TYPISCHER BRIEFWÄHLER LEBT IN STÄDTEN ODER IM SÜDEN
Dabei zeigen sich bei der Briefwahl bestimmte Muster, das macht auch die Reuters-Umfrage deutlich. Generell gilt: Im Süden und in Großstädten wird das Instrument stärker genutzt als im Norden und kleineren Städten. So steigt in einer Stadt wie Flensburg der Briefwähleranteil von 13,6 Prozent 2013 auf heute bereits 16 Prozent. In Hannover liegt der Wert mit 19 Prozent bereits jetzt ebenfalls über dem Briefwähler-Endergebnis von 2013 mit 17 Prozent. Und in Hamburg haben sogar 28,7 Prozent ihre Unterlagen bereits erhalten oder beantragt - 6,9 Prozentpunkte mehr als 2013.
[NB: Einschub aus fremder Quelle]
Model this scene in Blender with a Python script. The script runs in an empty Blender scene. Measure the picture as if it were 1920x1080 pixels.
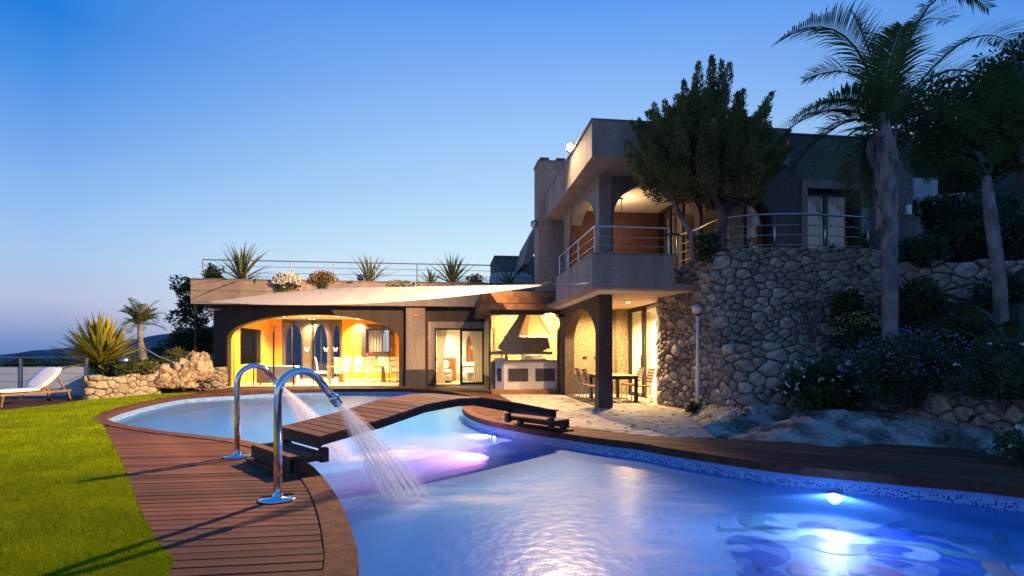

Im Süden ist der Trend noch ausgeprägter. Stuttgart erwartet einen Wert von 30 Prozent, in Konstanz haben bereits 30,4 Prozent abgestimmt - und München verzeichnet sechs Tage vor der Wahl bereits die Rekordzahl von 34,5 Prozent. In etlichen bayerischen Gemeinden werden sogar Werte von mehr als 40 Prozent Briefwähler erwartet.
Wie sich die stärkere Nutzung der Briefwahl auf das Rennen der Parteien letztlich auswirkt, ist unklar. Denn auch die Briefwahlunterlagen werden erst am Sonntag nach Schließung der Wahllokale nach 18.00 Uhr ausgezählt. Vor allem Union und FDP hatten bei früheren Wahlen unter den Briefwählern überproportional viele Wähler. Das scheint sich etwa in Berlin jetzt zu bestätigen: Denn nach Angaben der Stadt lag der Briefwähleranteil am Dienstag bereits bei 25,8 Prozent - aber mit einer sehr starken Differenz zwischen den Bezirken: Im eher bürgerlichen Steglitz-Zehlendorf in Westberlin haben bereits 33,4 Prozent der Wähler ihre Stimme abgegeben oder ihre Unterlagen erhalten. In Marzahn-Hellersdorf in Ostberlin waren dies am Dienstag dagegen erst 19,4 Prozent.